In my travels across the U.S. to offer genealogy talks and workshops, I have been privileged to hear many colorful and hair-raising stories about narrow escapes of Greek refugees from the hands of the Turks in 1922. On every occasion I encouraged folks either to write down or record these stories told by their parents or grandparents. These oral testimonies are important and certify the events as told by historians.

At one workshop I heard an unbelievable story told by an older gentleman whose family was from Smyrna.  According to family oral history, his father and grandfather had a successful store for dry goods. He chuckled as he told me that the joke in his family was that his family had become known for running a "house of ill repute." From time to time, Greek families would be duped into consenting to let their beautiful daughters marry a Muslim, only to discover later that their daughters had been prostituted afterward.

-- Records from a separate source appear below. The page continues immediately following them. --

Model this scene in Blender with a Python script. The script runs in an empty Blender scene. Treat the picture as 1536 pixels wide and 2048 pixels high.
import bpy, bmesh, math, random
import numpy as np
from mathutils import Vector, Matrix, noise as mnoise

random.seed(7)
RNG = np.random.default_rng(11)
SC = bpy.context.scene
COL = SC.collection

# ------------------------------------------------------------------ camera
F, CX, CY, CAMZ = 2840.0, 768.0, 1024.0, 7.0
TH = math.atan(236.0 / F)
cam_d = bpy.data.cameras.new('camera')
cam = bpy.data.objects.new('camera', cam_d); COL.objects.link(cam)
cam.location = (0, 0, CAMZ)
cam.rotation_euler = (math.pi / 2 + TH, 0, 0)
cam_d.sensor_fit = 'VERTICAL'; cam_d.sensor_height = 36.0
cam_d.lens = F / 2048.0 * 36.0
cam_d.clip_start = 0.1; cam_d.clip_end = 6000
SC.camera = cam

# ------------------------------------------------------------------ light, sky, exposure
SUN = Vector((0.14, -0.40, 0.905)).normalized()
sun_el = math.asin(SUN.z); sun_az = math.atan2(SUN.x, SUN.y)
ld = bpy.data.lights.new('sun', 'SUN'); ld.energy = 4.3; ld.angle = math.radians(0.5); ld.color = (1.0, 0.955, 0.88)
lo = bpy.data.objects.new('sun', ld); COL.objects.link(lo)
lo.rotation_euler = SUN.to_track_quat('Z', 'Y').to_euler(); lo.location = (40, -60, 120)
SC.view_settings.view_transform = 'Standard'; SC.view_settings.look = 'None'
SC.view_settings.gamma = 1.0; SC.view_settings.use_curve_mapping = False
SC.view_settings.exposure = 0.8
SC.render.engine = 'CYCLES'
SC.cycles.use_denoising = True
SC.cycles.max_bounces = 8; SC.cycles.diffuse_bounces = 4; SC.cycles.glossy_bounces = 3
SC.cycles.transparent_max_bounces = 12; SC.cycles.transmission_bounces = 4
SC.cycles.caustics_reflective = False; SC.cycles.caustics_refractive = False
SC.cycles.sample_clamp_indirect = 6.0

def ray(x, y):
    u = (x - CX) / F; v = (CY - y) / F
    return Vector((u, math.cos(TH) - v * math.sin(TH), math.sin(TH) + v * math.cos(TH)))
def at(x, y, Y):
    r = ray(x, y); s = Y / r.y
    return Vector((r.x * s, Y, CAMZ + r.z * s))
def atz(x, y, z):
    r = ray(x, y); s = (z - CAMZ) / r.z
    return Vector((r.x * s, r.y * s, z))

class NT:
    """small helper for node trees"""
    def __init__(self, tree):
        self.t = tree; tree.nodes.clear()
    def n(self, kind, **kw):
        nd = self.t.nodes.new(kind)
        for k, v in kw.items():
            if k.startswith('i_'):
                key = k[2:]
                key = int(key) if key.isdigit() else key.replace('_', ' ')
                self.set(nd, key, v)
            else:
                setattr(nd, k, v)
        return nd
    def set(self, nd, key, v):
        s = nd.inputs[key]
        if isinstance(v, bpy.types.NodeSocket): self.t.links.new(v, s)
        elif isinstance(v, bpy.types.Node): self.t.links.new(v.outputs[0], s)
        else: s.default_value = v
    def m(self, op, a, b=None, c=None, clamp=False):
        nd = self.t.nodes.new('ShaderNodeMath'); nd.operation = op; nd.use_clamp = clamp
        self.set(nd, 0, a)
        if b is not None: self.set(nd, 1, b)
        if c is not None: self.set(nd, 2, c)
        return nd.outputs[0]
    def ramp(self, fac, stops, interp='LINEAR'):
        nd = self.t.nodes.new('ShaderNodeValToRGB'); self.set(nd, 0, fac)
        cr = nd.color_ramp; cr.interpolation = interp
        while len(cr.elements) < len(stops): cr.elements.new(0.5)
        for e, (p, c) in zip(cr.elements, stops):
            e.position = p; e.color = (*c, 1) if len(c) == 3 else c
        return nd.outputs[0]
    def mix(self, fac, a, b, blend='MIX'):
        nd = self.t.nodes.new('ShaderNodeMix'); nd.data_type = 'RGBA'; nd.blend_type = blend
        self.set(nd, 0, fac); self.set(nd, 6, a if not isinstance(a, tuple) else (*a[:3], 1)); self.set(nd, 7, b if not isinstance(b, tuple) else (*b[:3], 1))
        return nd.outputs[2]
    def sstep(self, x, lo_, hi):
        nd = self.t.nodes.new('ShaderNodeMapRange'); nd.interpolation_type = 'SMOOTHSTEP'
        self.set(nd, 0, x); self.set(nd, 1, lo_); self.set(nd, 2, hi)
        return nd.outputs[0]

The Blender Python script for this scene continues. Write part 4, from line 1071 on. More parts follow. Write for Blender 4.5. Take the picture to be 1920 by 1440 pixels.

The dry goods store of the gentleman's family ran guns, an extremely dangerous side-line, with the weapons hidden at the bottom of flour and sugar containers, so that the Greeks could buy their daughters back from the abusers at exorbitant prices.

Unfortunately, with increasing frequency I have been noticing accounts in print, and especially on the Internet, where the Greeks are blamed equally in the Asia Minor Catastrophe, couched with such stock phrases as "both sides were doing those things" or "both sides were responsible" or "both sides were committing atrocities." That's simply not accurate. There has been a major effort underway to revise this history of the Mikrasiates (Greeks from Asia Minor) by groups who do not want the truth to be told. If Greek-Americans do not record the history of their Anatolian ancestors, it may be rewritten for them in a far less flattering light and may make the Greeks culpable for the entire debacle, including the deaths suffered at the hands of the Turks and the expulsions from their own lands. One day their descendants may be reading only what the Turkish lobbyists will have funded in "official" versions. And you can bet that none of these Turkish accounts will resemble a Greek Trail of Tears, as Thea Halo has written. That's why it's so important for Asia-Minor families to record their own accounts.

So, Lynn Betlock's position that "disaster stories can explain how an extraordinary event could affect a family and even profoundly alter their lives," is certainly correct as far as Greek families are concerned.